▸ **TASK INSTRUCTIONS**: Please start at the first line of the records beneath and quote each line exactly, ending with the line containing "from mathutils import Vector, Matrix".

-- BEGIN --

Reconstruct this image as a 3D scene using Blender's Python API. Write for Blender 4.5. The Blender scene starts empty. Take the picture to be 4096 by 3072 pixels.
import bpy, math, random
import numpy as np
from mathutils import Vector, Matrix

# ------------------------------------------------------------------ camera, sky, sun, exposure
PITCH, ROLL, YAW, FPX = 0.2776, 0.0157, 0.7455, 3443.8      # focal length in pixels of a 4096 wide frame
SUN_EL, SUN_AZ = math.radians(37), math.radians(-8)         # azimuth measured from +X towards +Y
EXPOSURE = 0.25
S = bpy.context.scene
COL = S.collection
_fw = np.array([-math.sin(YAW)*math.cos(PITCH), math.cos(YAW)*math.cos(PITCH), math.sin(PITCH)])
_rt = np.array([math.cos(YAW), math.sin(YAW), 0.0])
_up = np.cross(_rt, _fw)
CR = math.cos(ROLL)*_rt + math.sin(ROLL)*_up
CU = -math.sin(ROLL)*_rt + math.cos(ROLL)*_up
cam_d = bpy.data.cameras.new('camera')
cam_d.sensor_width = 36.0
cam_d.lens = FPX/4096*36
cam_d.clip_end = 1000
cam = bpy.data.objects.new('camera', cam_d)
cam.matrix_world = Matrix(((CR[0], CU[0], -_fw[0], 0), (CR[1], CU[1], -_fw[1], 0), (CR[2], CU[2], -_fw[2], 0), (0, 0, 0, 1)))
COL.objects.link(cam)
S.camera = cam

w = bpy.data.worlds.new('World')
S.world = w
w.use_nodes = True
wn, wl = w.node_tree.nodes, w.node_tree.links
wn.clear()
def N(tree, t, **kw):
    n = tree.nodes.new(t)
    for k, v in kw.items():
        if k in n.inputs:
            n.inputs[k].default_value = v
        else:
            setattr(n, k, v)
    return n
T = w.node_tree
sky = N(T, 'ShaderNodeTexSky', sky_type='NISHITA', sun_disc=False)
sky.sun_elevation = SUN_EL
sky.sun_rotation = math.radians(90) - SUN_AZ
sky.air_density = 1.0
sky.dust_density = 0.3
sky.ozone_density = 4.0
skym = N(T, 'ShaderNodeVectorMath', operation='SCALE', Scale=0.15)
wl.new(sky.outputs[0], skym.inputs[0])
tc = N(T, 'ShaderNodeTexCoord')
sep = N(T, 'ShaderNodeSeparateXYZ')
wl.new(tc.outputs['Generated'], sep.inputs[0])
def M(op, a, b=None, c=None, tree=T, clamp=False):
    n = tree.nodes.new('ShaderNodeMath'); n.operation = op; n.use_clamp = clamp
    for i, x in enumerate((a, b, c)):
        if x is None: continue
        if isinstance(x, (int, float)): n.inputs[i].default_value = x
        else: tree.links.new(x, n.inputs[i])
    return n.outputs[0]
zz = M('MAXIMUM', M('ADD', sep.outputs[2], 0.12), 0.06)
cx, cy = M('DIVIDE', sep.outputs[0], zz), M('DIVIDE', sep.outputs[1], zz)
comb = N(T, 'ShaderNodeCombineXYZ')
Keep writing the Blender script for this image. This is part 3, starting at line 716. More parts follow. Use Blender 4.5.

-- END --

▸ **EXERCISE RESULT**:
Reconstruct this image as a 3D scene using Blender's Python API. Write for Blender 4.5. The Blender scene starts empty. Take the picture to be 4096 by 3072 pixels.
import bpy, math, random
import numpy as np
from mathutils import Vector, Matrix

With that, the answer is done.